■ **Exercise aim**: Pick out the lines in the listing below that contain the word "picture" and copy them.
┌─ Provided material
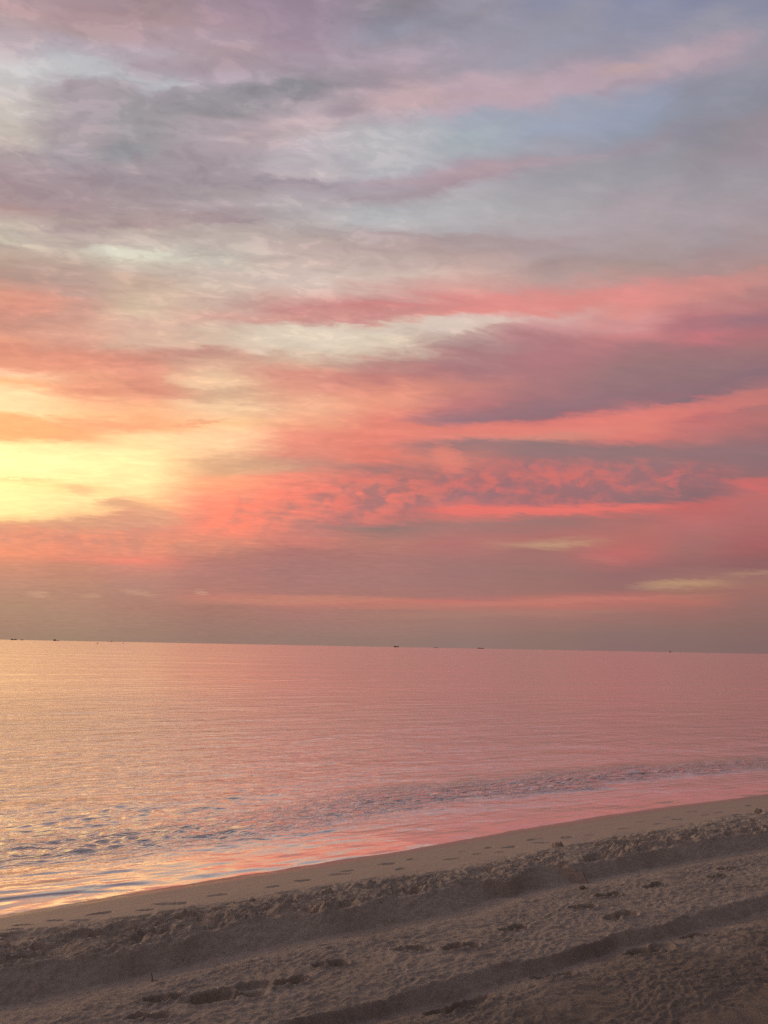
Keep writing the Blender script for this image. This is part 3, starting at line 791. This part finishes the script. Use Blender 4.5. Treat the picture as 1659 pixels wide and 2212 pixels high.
def tube_bm(pts, radii, n=8):
    bm = bmesh.new(); rings = []
    P = [Vector(p) for p in pts]
    for i, p in enumerate(P):
        d = (P[min(i + 1, len(P) - 1)] - P[max(i - 1, 0)]).normalized()
        a = d.orthogonal().normalized(); b = d.cross(a)
        rings.append([bm.verts.new(p + (a * math.cos(t) + b * math.sin(t)) * radii[i]) for t in [2 * math.pi * k / n for k in range(n)]])
    for r0, r1 in zip(rings, rings[1:]):
        for k in range(n):
            bm.faces.new((r0[k], r0[(k + 1) % n], r1[(k + 1) % n], r1[k]))
    bm.faces.new(rings[0][::-1]); bm.faces.new(rings[-1])
    return bm

def hull_bm(L, B, H):
    bm = bmesh.new(); rings = []
    for k in range(13):
        u = k / 12.0
        x = (u - 0.5) * L
        w = B / 2 * (1 - max(0, (u - 0.62) / 0.38) ** 2.2) * (0.82 + 0.18 * min(1, u / 0.2))
        w = max(w, 0.03 * B)
        sheer = H * (1 + 0.35 * max(0, (u - 0.7) / 0.3) ** 1.5 + 0.08 * max(0, (0.15 - u) / 0.15))
        rake = 0.05 * L * max(0, (u - 0.8) / 0.2)
        rings.append([bm.verts.new((x + rake * f, s * w * g, z)) for (s, g, z, f) in
                      ((-1, 1, sheer, 1), (-1, 0.9, 0.1 * H, 0.2), (0, 0, -0.35 * H, 0), (1, 0.9, 0.1 * H, 0.2), (1, 1, sheer, 1))])
    for a, b in zip(rings, rings[1:]):
        for k in range(4):
            bm.faces.new((a[k], a[k + 1], b[k + 1], b[k]))
        bm.faces.new((a[0], b[0], b[4], a[4]))
    bm.faces.new(rings[0]); bm.faces.new(rings[-1][::-1])
    bmesh.ops.recalc_face_normals(bm, faces=bm.faces)
    return bm

def vessel(name, category, label, az, dist, L, H, house, mast, hull_mat, house_mat, turn=0.0):
    """house: list of (x0, x1, height above deck, width share) along the hull, -0.5 stern .. 0.5 bow"""
    a = R(az)
    e = empty(name, (dist * math.sin(a), dist * math.cos(a), 0.0), -a + R(turn))
    tag(e, label, category, 'vessels along the horizon')
    B = max(3.0, L * 0.17)
    mesh_obj('hull', hull_bm(L, B, H), hull_mat, e)
    for (x0, x1, h, ws) in house:
        d = mesh_obj('deckhouse', box_bm(x0 * L, x1 * L, -B * ws / 2, B * ws / 2, H * 0.96, H + h, 0.06 * h), house_mat, e)
        mesh_obj('window_band', box_bm(x0 * L - 0.05, x1 * L + 0.05, -B * ws / 2 - 0.05, B * ws / 2 + 0.05, H + h * 0.62, H + h * 0.80), M_STEEL, d)
    for (x, h, r) in mast:
        m = mesh_obj('mast', tube_bm([(x * L, 0, H * 0.9), (x * L, 0, H + h)], [r, r * 0.6]), M_STEEL, e)
        mesh_obj('crosstree', tube_bm([(x * L - h * 0.16, 0, H + h * 0.72), (x * L + h * 0.16, 0, H + h * 0.72)], [r * 0.5, r * 0.5], 6), M_STEEL, m)
    return e

vessel('cargo_ship', 'ship', 'low dark cargo ship on the horizon, leftmost of all the vessels', -24.129, 7000, 43, 5.0,
       [(-0.42, -0.18, 5.0, 0.8), (0.05, 0.30, 2.2, 0.7)], [(0.36, 5, 0.35)], M_HULL, M_HOUSE, 6)
vessel('fishing_boat', 'boat', 'tiny dark boat just right of the leftmost ship on the horizon', -23.646, 6800, 19, 3.2,
       [(-0.1, 0.25, 3.4, 0.7)], [(-0.2, 6, 0.25)], M_HULL, M_HOUSE, -8)
vessel('supply_ship', 'ship', 'dark ship with a tall block at its left end and low deck trailing right', -21.60, 7000, 46, 3.0,
       [(0.08, 0.46, 8.0, 0.85)], [(0.2, 11, 0.3)], M_HULL, M_HULL, 183)
vessel('small_boat', 'boat', 'faint speck of a boat on the horizon above and between the two buoys', -18.19, 6600, 13, 2.4,
       [(-0.2, 0.15, 2.6, 0.7)], [(0.2, 5, 0.2)], M_HULL, M_HOUSE, 10)
vessel('tanker_ship', 'ship', 'dark flat-topped ship nearest the middle of the horizon', 1.031, 7000, 43, 5.5,
       [(-0.40, -0.12, 5.0, 0.85), (0.0, 0.34, 3.2, 0.8)], [(-0.2, 8, 0.3)], M_HULL, M_HULL, -5)
vessel('coaster_ship', 'ship', 'pale low ship right of the middle of the horizon, shorter of the two pale ones', 3.813, 7600, 34, 3.0,
       [(-0.42, -0.20, 2.6, 0.8)], [], M_HAZED, M_HAZED, 4)
vessel('freighter_ship', 'ship', 'pale long ship right of the middle of the horizon, longer of the two pale ones', 6.895, 7800, 58, 4.2,
       [(-0.40, -0.22, 6.0, 0.8), (-0.05, 0.28, 2.6, 0.7)], [(0.33, 5, 0.3)], M_HAZED, M_HAZED, -4)
vessel('masted_boat', 'boat', 'small dark boat with an upright mast, rightmost on the horizon', 19.362, 6500, 17, 3.2,
       [(-0.15, 0.18, 3.6, 0.75)], [(0.02, 13, 0.8)], M_HULL, M_HOUSE, 12)

def buoy(label, az, dist):
    a = R(az)
    e = empty('mooring_buoy', (dist * math.sin(a), dist * math.cos(a), 0.02))
    tag(e, label, 'buoy', 'buoys far out on the golden water')
    bm = bmesh.new(); bmesh.ops.create_uvsphere(bm, u_segments=14, v_segments=9, radius=0.55)
    bmesh.ops.scale(bm, vec=(1, 1, 0.85), verts=bm.verts); bmesh.ops.translate(bm, vec=(0, 0, 0.15), verts=bm.verts)
    mesh_obj('float', bm, M_BUOY, e, smooth=True)
    mesh_obj('top_staff', tube_bm([(0, 0, 0.5), (0.05, 0, 1.15)], [0.09, 0.06]), M_STEEL, e)

buoy('left one of two small dark buoys on the water below the horizon', -19.075, 740)
buoy('right one of two small dark buoys on the water below the horizon', -17.454, 900)

# ------------------------------------------------------------------ loose things on the sand
def clod(label, s, t, size, seed, peak=0.0, sink=0.30):
    x, y = world_xy(s, t)
    bm = bmesh.new(); bmesh.ops.create_icosphere(bm, subdivisions=4, radius=1.0)
    r_ = random.Random(seed); ph = [r_.uniform(0, 9) for _ in range(3)]
    co = np.array([v.co[:] for v in bm.verts])
    d = 1.0 + 0.38 * fbm(co[:, 0] * 1.1 + ph[0] + co[:, 2] * 0.7, co[:, 1] * 1.1 + ph[1] + co[:, 2] * 0.4, 4, 0.55, seed)
    for v, c, k in zip(bm.verts, co, d):
        z = c[2] * k
        v.co = (c[0] * k * 0.62, c[1] * k * 0.50, (z + peak * max(0, z) ** 2 * (1 - abs(c[0]))) * 0.42)
    bmesh.ops.scale(bm, vec=(size, size, size), verts=bm.verts)
    o = mesh_obj('sand_clod', bm, M_SAND, None, (x, y, sand_height(s, t) + size * (0.42 - sink) * 0.5), True)
    o.rotation_euler = (0, 0, R(32 + r_.uniform(-25, 25)))
    tag(o, label, 'sand clod', 'clods thrown up along the rut')
    return o

_cl = ['peaked sand clod standing alone at the edge of the smooth damp sand, right of centre',
       'rounded sand clod on the ridge, left half, the right one of a close pair',
       'rounded sand clod on the ridge, left half, the left one of a close pair',
       'small sand clod on the damp sand near the right edge of the picture',
       'squat sand clod on the ridge close to the middle of the picture',
       'broad sand clod on the ridge just right of the peaked one',
       'small sand clod at the seaward edge of the ridge, just left of the middle']
for i, ((s_, t_, z_), lab) in enumerate(zip(CLODS, _cl)):
    clod(lab, s_, t_, max(z_, 0.085) * (0.68 if i == 0 else 0.6), 400 + i * 7, 0.25 if i == 0 else 0.1, 0.50)

tx, ty = world_xy(*TWIG); tz = sand_height(*TWIG)
tw = empty('twig', (tx, ty, tz)); tag(tw, 'thin dark twig sticking up beside the rut, lower left', 'twig')
mesh_obj('stem', tube_bm([(0, 0, -0.03), (0.003, 0, 0.012), (0.0, 0.002, 0.027), (-0.004, 0.0, 0.040)], [0.003, 0.0028, 0.0024, 0.0015], 6), M_BARK, tw)
mesh_obj('side_shoot', tube_bm([(0.003, 0, 0.008), (0.03, -0.012, 0.010), (0.06, -0.02, 0.004)], [0.0022, 0.002, 0.001], 6), M_BARK, tw)

px_, py_ = world_xy(*PEBBLE)
bm = bmesh.new(); bmesh.ops.create_icosphere(bm, subdivisions=3, radius=0.021)
for v in bm.verts:
    v.co = (v.co.x * 1.2 * (1 + 0.12 * math.sin(v.co.y * 90)), v.co.y * 0.95, v.co.z * 0.7 * (1 + 0.1 * math.sin(v.co.x * 120)))
pb = mesh_obj('pebble', bm, M_STONE, None, (px_, py_, sand_height(*PEBBLE) + 0.004), True)
tag(pb, 'small pale pebble lying at the foot of the ridge, right of centre', 'pebble')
└─
■ **Result of this task**:
Keep writing the Blender script for this image. This is part 3, starting at line 791. This part finishes the script. Use Blender 4.5. Treat the picture as 1659 pixels wide and 2212 pixels high.
       'small sand clod on the damp sand near the right edge of the picture',
       'squat sand clod on the ridge close to the middle of the picture',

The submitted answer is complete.